The U.S. squad remarkably featured four other players -- Boozer, forward Jerry Lucas and guards Adrian Smith and Jay Arnette -- who became teammates of Robertson’s with the 1963-64 Cincinnati Royals.

Nine of the 12 players on the 1960 U.S. team eventually played in the NBA and four of them -- Robertson, Lucas, center Walt Bellamy and forward Terry Dischinger -- became Rookies of the Year.

Robertson, West, Lucas and Bellamy earned a combined 37 NBA All-Star Game selections.

The Americans dominated Italy 88-54 in their opening game behind 16 points apiece from Robertson and Smith, then trounced Japan 125-66 behind Lucas’ 28 points before reaching the semifinals with a 107-63 triumph over Hungary as Robertson netted 22 points and Lucas 21.

The U.S. roared to a 32-1 advantage over Yugoslavia in their semifinal game en route to a 104-42 victory as Robertson and Dischinger poured in 16 points apiece, then topped the century plateau for a fourth consecutive game with a 108-50 win over Uruguay as Smith scored a team-high 15 points.

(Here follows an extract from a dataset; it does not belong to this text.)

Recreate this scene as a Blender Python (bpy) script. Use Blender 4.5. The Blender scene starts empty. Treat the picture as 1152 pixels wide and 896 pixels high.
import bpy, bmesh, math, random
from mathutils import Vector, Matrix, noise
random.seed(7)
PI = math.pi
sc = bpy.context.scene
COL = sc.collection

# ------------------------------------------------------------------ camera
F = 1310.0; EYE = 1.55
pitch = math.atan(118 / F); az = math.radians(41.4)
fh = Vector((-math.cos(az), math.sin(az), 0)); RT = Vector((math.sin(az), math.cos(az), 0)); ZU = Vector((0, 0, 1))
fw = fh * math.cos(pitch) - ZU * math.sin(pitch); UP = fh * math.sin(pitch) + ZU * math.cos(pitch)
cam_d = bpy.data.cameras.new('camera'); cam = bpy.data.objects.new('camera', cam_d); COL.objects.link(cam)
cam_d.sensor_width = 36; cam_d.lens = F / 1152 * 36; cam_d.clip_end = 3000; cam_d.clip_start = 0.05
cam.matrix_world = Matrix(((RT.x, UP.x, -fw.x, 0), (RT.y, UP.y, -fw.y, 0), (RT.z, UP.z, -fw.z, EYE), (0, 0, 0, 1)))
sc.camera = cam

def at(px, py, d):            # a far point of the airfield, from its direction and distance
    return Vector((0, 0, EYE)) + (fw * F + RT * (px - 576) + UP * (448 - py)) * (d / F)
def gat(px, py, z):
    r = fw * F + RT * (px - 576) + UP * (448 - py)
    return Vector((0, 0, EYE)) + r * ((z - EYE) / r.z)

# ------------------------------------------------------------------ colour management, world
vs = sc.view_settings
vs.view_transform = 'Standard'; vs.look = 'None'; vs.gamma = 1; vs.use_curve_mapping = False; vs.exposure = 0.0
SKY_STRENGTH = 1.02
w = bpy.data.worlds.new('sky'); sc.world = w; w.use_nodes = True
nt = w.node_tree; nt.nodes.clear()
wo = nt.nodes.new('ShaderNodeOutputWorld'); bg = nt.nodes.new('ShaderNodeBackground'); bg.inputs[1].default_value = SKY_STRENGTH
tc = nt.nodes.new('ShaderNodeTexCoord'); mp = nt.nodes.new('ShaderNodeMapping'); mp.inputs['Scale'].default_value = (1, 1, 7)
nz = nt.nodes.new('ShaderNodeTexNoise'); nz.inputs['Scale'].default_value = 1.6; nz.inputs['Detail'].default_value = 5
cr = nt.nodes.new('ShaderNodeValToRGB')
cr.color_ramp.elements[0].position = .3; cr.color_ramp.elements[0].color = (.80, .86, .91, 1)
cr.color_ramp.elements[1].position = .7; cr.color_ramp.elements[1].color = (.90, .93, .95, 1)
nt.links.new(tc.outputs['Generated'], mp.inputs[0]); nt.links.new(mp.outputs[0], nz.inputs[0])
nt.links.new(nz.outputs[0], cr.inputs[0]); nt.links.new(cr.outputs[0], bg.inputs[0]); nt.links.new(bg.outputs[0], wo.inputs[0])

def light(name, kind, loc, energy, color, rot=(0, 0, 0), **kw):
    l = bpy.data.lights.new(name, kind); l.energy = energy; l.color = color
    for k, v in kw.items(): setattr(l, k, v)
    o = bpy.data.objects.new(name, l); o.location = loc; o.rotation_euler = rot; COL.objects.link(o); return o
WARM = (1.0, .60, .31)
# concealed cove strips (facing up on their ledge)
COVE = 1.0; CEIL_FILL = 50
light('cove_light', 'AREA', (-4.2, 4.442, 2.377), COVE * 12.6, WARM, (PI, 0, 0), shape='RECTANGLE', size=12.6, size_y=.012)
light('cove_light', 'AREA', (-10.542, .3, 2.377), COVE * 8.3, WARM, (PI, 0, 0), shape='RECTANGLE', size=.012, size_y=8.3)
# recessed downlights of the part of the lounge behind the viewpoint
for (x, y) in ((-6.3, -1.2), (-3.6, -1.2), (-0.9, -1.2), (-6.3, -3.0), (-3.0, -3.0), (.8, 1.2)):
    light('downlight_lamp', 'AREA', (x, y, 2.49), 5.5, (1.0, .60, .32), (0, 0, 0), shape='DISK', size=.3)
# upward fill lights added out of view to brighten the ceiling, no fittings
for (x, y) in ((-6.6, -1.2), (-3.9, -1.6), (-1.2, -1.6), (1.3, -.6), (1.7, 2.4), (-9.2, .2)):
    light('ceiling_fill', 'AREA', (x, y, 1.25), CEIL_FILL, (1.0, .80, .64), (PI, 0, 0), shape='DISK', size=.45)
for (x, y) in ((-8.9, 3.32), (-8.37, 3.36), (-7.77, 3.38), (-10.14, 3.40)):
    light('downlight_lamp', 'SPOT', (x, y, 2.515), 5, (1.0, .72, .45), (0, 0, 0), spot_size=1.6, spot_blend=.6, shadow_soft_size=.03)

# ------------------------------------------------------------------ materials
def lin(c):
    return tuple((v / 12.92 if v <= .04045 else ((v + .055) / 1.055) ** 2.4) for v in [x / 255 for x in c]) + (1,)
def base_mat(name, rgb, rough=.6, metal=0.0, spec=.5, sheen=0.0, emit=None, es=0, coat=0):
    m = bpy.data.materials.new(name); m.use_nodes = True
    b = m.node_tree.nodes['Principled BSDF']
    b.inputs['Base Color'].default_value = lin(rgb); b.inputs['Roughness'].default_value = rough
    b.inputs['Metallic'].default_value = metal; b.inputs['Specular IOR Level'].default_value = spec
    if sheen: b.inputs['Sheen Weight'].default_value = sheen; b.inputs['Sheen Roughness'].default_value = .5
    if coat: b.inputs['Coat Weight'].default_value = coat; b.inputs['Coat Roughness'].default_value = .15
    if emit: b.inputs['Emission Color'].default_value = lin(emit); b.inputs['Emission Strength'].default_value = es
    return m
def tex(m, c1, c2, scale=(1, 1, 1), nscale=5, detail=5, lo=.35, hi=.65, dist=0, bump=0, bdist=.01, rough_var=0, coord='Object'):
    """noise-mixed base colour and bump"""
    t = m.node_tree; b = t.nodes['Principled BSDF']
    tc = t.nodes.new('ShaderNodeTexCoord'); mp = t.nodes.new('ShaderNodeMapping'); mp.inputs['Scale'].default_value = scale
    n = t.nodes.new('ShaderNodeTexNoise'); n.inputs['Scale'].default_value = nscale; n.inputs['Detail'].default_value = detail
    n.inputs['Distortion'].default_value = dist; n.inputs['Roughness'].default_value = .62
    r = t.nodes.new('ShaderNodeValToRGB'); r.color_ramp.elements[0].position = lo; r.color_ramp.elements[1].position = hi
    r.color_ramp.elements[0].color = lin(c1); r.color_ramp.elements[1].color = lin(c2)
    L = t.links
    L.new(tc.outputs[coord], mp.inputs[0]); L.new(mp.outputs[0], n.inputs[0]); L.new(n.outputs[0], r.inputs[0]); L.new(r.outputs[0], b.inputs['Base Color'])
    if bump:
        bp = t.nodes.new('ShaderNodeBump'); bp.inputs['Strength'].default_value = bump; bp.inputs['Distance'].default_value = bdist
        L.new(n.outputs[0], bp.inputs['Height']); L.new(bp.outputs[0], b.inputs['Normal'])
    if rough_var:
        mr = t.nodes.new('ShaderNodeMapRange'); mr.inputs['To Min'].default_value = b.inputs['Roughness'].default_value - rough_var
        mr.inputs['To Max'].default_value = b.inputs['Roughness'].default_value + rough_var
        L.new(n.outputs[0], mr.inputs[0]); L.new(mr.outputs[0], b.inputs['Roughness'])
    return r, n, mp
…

Next up was a Soviet Union team with 7 foot, 3 inch, 320-pound behemoth Jan Kruminsh in the middle. The U.S. was clinging to a 35-28 lead at halftime before going on a 25-1 tear to open the second half and emerging with an 81-57 triumph. West paced the winners with 19 points.

Lucas scored 25 points to lead six U.S. players in double digits as the team downed Italy 112-81 to begin the final round. Then Lucas came through with a team-high 25 points as the Americans romped past Brazil 90-63 to claim the gold medal.

The Americans outscored their eight Olympic opponents 101.9 ppg to 59.5 ppg.

Robertson and Lucas, the second-youngest player on the team at 20 years old, were the leading scorers for Team USA during its eight-game Olympic stint, each averaging 17 points. West averaged 13.8, Dischinger 11.8 and Smith 10.9. Boozer, a two-time Big Eight Conference Player of the Year at Kansas State, delayed entering the NBA Draft for one year to retain his amateur status so he could compete in the Olympics, playing for the Peoria (Ill.) Caterpillars on the AAU circuit. He averaged 6.8 ppg in the Games.

Fifty years after striking Olympic gold, Team USA of 1960 was inducted into the Naismith Memorial Basketball Hall of Fame in Springfield, Mass.